Le magistrat se questionne encore : «Sans minimiser aucun des gestes posés par l’accusé (…) en existe-t-il un plus odieux qu’avoir une ou des relations sexuelles complètes avec ses filles? La plus âgée quitte et cette perversité se continue sur la cadette. On ne doit pas omettre d’également considérer qu’il a menacé une victime (Annick Therrien) avec un revolver sur la tempe, de changer sa version et de ne pas parler des agressions subies à la DPJ.»

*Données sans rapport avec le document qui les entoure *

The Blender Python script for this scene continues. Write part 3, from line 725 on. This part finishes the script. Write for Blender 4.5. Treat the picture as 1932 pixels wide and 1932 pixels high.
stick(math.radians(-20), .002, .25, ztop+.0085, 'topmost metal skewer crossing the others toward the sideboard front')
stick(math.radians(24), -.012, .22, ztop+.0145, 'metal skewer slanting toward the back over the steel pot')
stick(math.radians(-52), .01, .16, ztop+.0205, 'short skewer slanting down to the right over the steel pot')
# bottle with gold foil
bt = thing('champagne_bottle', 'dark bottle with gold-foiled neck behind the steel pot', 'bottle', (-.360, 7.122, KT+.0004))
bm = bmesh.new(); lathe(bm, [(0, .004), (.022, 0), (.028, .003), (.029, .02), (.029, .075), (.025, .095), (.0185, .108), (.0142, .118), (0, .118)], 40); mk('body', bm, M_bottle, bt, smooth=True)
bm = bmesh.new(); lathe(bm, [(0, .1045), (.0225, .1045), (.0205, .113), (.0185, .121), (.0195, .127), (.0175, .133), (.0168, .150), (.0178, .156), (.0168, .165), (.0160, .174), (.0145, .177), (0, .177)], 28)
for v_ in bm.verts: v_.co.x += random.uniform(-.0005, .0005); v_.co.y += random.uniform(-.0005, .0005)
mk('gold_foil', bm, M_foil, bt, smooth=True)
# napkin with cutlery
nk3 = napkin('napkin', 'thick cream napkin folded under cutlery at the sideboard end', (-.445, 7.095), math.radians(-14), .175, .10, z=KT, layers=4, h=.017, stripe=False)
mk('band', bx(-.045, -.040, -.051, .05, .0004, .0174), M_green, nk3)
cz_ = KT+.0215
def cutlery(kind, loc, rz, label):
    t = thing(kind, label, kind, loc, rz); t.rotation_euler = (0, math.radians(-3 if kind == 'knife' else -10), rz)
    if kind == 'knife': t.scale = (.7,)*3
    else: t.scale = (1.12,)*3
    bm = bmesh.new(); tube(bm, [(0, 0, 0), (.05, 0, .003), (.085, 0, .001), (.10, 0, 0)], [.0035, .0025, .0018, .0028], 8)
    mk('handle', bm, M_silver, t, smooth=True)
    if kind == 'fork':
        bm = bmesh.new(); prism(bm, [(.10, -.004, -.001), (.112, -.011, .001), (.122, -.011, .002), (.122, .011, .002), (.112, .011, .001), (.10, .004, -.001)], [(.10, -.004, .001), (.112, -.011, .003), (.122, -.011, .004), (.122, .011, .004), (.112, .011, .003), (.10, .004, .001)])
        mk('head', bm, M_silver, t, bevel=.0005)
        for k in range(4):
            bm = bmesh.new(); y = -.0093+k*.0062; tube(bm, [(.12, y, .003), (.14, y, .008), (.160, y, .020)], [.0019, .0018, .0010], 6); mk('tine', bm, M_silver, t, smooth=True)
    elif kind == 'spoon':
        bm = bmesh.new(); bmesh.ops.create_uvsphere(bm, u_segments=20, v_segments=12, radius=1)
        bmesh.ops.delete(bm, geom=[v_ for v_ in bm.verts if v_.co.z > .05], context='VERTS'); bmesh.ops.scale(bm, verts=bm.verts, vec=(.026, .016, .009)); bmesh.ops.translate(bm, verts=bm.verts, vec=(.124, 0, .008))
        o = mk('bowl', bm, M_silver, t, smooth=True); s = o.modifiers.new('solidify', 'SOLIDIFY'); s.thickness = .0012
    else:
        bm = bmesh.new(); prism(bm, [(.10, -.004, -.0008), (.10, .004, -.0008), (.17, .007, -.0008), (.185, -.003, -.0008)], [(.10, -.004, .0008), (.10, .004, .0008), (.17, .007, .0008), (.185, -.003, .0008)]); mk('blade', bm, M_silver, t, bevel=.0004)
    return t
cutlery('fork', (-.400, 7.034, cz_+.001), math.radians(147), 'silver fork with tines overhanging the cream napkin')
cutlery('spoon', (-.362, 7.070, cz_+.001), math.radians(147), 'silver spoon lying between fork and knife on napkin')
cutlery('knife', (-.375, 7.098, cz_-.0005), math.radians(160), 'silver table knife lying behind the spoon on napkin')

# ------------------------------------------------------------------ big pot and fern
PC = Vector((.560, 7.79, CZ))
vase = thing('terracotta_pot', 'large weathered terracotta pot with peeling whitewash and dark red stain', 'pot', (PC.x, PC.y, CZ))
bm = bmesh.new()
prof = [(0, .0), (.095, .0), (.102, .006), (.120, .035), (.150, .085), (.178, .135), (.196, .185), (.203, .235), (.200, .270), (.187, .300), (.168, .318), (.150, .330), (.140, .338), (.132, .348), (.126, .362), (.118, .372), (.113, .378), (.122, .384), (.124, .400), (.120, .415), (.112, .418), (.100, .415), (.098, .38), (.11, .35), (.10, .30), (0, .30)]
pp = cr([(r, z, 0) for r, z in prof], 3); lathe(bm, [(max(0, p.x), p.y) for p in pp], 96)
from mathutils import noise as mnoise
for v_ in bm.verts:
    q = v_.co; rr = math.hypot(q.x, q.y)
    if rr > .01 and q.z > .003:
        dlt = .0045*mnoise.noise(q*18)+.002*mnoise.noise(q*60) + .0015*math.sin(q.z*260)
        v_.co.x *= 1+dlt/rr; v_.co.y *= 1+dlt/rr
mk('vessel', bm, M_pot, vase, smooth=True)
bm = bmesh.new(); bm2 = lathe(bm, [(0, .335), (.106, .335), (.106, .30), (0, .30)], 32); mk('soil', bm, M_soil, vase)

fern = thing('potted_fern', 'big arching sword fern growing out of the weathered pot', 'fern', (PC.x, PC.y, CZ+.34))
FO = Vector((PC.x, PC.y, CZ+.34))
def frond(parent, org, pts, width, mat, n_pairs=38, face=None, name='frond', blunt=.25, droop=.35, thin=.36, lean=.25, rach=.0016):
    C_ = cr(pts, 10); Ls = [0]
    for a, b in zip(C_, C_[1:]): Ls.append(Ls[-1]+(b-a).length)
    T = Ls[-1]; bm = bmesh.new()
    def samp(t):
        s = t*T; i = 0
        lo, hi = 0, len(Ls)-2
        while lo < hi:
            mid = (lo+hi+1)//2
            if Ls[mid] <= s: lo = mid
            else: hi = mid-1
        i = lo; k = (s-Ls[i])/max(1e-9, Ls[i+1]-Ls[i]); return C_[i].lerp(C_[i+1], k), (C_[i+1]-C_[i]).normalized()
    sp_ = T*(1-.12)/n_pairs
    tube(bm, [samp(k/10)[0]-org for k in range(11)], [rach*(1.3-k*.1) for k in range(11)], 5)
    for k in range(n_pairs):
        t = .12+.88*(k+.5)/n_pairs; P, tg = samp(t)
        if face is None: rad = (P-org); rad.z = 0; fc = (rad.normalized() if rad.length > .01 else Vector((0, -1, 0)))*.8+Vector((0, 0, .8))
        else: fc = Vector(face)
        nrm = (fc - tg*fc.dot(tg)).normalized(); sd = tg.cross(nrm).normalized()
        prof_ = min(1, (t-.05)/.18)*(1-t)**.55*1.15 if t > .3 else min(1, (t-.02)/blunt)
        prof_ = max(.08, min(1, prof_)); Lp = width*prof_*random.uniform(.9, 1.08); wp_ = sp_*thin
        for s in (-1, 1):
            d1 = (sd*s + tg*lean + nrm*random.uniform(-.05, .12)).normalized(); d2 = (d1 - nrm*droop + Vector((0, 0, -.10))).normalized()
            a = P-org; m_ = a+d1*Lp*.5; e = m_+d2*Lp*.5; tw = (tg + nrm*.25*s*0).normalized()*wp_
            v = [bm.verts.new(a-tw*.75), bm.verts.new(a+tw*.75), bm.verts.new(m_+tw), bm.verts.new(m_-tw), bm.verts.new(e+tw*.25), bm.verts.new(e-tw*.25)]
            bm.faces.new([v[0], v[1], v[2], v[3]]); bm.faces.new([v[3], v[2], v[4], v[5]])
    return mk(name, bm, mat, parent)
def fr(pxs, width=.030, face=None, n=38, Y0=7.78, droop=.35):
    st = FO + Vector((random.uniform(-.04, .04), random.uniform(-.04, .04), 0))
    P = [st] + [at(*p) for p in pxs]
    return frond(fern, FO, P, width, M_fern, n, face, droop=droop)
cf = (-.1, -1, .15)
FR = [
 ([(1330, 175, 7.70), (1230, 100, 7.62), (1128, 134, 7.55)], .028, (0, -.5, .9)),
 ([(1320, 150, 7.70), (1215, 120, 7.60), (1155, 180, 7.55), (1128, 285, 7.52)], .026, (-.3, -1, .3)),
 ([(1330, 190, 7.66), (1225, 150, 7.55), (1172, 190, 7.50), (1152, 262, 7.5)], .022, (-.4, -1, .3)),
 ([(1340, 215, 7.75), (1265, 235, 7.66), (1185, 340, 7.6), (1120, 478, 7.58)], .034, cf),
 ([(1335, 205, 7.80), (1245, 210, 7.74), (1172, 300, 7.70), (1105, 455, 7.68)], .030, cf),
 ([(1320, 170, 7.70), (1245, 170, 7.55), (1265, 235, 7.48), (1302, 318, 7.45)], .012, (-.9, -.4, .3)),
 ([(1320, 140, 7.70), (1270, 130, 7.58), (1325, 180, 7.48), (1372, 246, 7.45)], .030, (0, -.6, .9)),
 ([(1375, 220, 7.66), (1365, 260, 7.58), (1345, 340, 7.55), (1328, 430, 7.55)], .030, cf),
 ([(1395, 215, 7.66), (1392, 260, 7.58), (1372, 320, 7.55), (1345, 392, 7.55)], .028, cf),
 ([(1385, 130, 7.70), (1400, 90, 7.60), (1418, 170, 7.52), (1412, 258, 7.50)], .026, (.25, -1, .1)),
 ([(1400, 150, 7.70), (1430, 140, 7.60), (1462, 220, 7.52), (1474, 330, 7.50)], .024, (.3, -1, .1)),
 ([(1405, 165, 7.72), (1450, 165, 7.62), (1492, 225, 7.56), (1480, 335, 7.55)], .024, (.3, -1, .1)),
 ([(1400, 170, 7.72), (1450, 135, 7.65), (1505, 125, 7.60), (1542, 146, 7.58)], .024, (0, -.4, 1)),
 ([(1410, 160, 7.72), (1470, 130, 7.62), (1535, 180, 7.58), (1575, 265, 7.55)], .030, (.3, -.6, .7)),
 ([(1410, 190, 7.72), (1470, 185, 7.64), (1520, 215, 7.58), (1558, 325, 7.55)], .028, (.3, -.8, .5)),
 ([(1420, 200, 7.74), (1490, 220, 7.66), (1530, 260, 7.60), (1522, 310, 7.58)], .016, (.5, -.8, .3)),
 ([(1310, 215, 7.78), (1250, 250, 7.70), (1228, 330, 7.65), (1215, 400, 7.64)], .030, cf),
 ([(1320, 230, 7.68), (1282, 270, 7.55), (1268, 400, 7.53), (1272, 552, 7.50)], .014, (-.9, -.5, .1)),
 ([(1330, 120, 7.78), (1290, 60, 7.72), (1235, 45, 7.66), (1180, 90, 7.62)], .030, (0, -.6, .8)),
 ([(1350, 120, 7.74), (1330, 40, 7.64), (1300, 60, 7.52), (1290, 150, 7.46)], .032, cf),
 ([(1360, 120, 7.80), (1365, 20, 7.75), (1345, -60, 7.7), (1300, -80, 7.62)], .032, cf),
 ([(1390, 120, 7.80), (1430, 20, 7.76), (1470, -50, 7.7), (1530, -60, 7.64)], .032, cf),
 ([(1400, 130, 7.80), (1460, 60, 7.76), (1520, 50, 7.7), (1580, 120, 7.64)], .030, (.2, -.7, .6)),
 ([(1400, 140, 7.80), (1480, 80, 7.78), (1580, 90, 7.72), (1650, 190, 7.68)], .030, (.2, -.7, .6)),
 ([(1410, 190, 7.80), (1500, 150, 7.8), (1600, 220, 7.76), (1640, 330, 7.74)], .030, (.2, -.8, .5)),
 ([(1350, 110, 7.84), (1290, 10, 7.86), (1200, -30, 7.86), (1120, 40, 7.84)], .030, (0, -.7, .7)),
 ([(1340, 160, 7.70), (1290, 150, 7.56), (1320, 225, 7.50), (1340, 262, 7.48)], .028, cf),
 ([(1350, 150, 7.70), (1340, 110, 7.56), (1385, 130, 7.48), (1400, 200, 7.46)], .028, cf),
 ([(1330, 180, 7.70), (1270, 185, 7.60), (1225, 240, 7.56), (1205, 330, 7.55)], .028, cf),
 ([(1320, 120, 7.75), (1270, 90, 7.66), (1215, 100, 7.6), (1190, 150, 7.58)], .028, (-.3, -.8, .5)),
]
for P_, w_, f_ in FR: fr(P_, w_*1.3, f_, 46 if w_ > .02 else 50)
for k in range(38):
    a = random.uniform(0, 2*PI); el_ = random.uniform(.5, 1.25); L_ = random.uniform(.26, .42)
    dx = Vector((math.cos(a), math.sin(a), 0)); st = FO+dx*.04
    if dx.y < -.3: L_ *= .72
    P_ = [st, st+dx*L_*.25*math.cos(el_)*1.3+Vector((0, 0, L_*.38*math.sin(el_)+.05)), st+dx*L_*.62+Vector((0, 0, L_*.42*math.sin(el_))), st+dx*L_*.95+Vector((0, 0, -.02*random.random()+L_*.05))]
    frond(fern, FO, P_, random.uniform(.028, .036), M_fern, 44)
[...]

Après avoir évoqué 12 autres décisions de jurisprudence (en plus de celles soulevées par les parties, le juge Francoeur a ordonné à Paul-Émile Therrien de se lever pour ensuite prononcer les peines suivantes, des peines concurrentes (elles ne s’additionnent pas) : six ans pour inceste, cinq ans d’emprisonnement pour contacts sexuels sur une enfant de moins de 14 ans, trois ans de détention pour agression sexuelle,  deux peines de trois ans pour contacts sexuels en situation d’autorité et une peine d’un an de réclusion pour menaces de mort.

Par ailleurs, Paul-Émile Therrien voit aussi son nom inscrit au registre des délinquants sexuels pour une période de 20 ans. Le Tribunal lui interdit aussi, durant sa détention, de communiquer directement ou indirectement avec les victimes.

Une fois l’audience terminée, le septuagénaire a pris le chemin des cellules.

À la sortie de la salle d’audience, son avocat Me Ronald Robichaud a rappelé que son client niait les faits, qu’il interjetait appel du verdict et qu’il allait tenter, jeudi prochain, d’obtenir sa libération provisoire durant les procédures d’appel.